Unfortunately, all of their skills can’t hide the fact that the Patriots have pegged their real identities as soldiers of the Monroe Republic, forcing Neville to adopt a different tactic of near-honesty. His speech about reliving his wife’s final moments in a nuclear blast is the most emotion we’ve ever seen the character show, not having to fake the grief at feeling he failed to protect her or the raw hate he feels at who was responsible—he’s simply clever enough to redirect that hate to Monroe rather than the man standing in front of him. It’s a spectacular acting moment for Giancarlo Esposito, and a fine narrative moment to as it removes a potentially ruinous parts of Neville’s infiltration of the Patriots. Were Neville’s identity to remain hidden it would be an open question every week as to whether or not he’d be exposed, but now he and Secretary Allford know each other and establish a detente. Watching Neville lie his way to the top isn’t inherently interesting, watching a mutually untrustworthy partnership is.

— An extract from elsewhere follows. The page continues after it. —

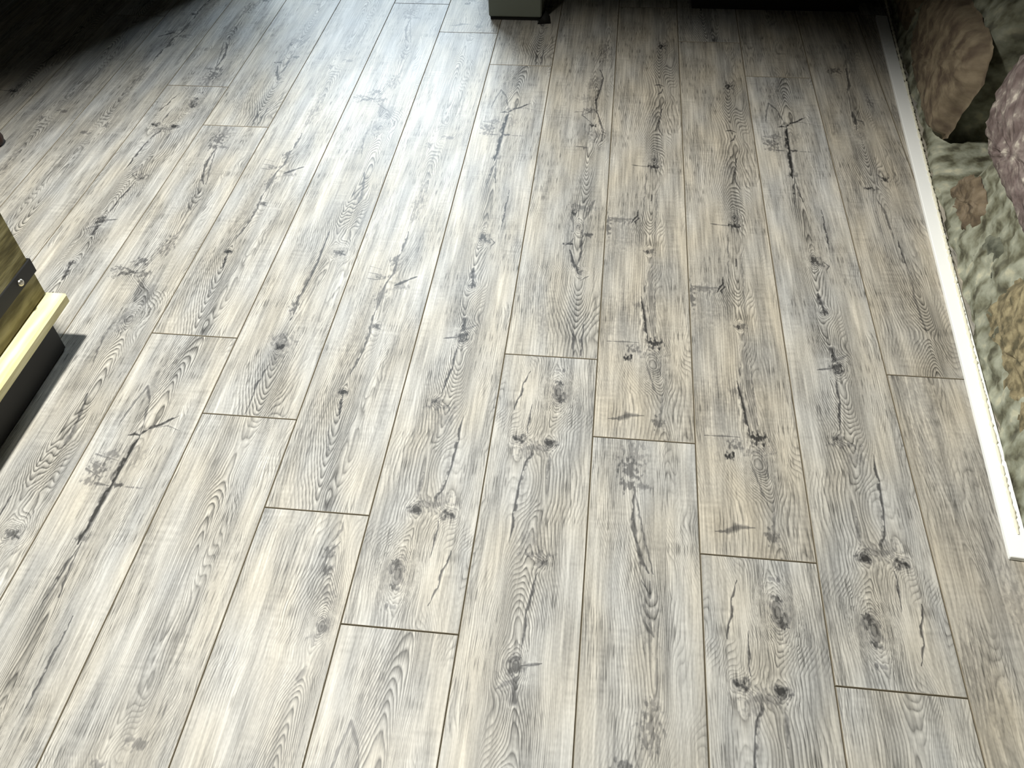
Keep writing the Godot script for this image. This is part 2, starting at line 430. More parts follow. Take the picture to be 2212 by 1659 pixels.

Speaking of uneasy partnerships, Charlie’s vendetta hasn’t let up yet as she’s back to tracking Monroe, this time in the company of the surviving generically handsome bounty hunter Adam. They find Monroe, or more accurately he lets himself be found, lying in wait to knock Adam unconscious and hold Charlie at gunpoint. Turns out that while rooting through the caravan, he found the wanted posters indicating that both he and Rachel have a bounty on their heads courtesy of the U.S. Government, marked with the Eye of Providence in the corner—the same symbol that he suddenly recalls Randall wore on his ring, a disappointingly glaring retcon for the show to make. It does its job at least, helping Monroe makes the same deduction Neville made weeks ago to connect his former partner and the ICBM launch with the rise of the Patriots.


As with Neville’s identity being revealed, this is a decision I’m glad they made sooner rather than later. Much as I’m skeptical about the show’s ability to redeem Monroe and Charlie—the holes those two characters dug are even deeper than the one the show dug as a whole—they couldn’t remain in the dark for much longer, and events had to draw them back to the other characters to keep things relevant. The show continues to dart around teaming them up officially, as Charlie rejects his offer to join their efforts against the Patriots, still holding the whole “He murdered half my family” grudge seriously though not enough to try taking the shotgun from him. Jury’s still out on if pairing the two worst characters from last year is a good idea, but who knows? Maybe the problem was not being teaming them up until now.

And the mere fact that I’m saying that as a possibility speaks to the good work Revolution has done in these early episodes to bring me back around. In the past two weeks, I’ve kept my praise for the show’s improvements measured because I didn’t want to be fooled the same way I was when Danny’s death seemed to upend the status quo. After “Love Story” my early doubts are fading away, as Revolution is proving itself a more assertive and confident entity than it did at any point in its first season. I don’t need every episode to be on this scale of action, but the energy that’s been captured here is one they’d do well to hold onto.


Stray observations:

  • One complaint about the developing narrative: I don’t buy the Miles/Rachel romance to the extent the show wants me to. The writers seem to see a tragic love component to the two, but all I see is two damaged individuals latching onto each other for no reason beyond a shared history. I’ve critiqued the continued use of flashbacks—of which there were none tonight—yet this is another case where they might come in handy given those connections were fairly botched in season one.
  • Also withholding judgment on Aaron and Cynthia’s debate over the nature of his resurrection, given that this is the sort of move that could go wrong in a hurry if Cynthia becomes too preachy or Aaron too defensive. Other than coming back to life Aaron’s remained relatively marginalized this season, though I expect that to be short-term.
  • I hope we haven’t seen the last of the scar-faced parkour expert war clan member, as he left an impression even in his brief appearance. And I hope if he returns they give him a name, as that’s a lot of words to type out.
  • The image of Jessica’s blood-stained wrists is one of the more arresting images Revolution has done to date.
  • Nice callback: Jason’s alias is “Nate,” which is the same name he used way back in the beginning of the show when he was trying to cozy up to Charlie and friends.
  • Neville sure looks happy serving up stew in the chow line. I wonder if it’s slow-cooked to perfection using the old ways.
  • Best frustrated Miles delivery of the night: “Who told you to shoot?”
  • Best scary Neville delivery of the night: “We’ll bleed red, white, and blue until we climb to the top. And then we kill ’em all.”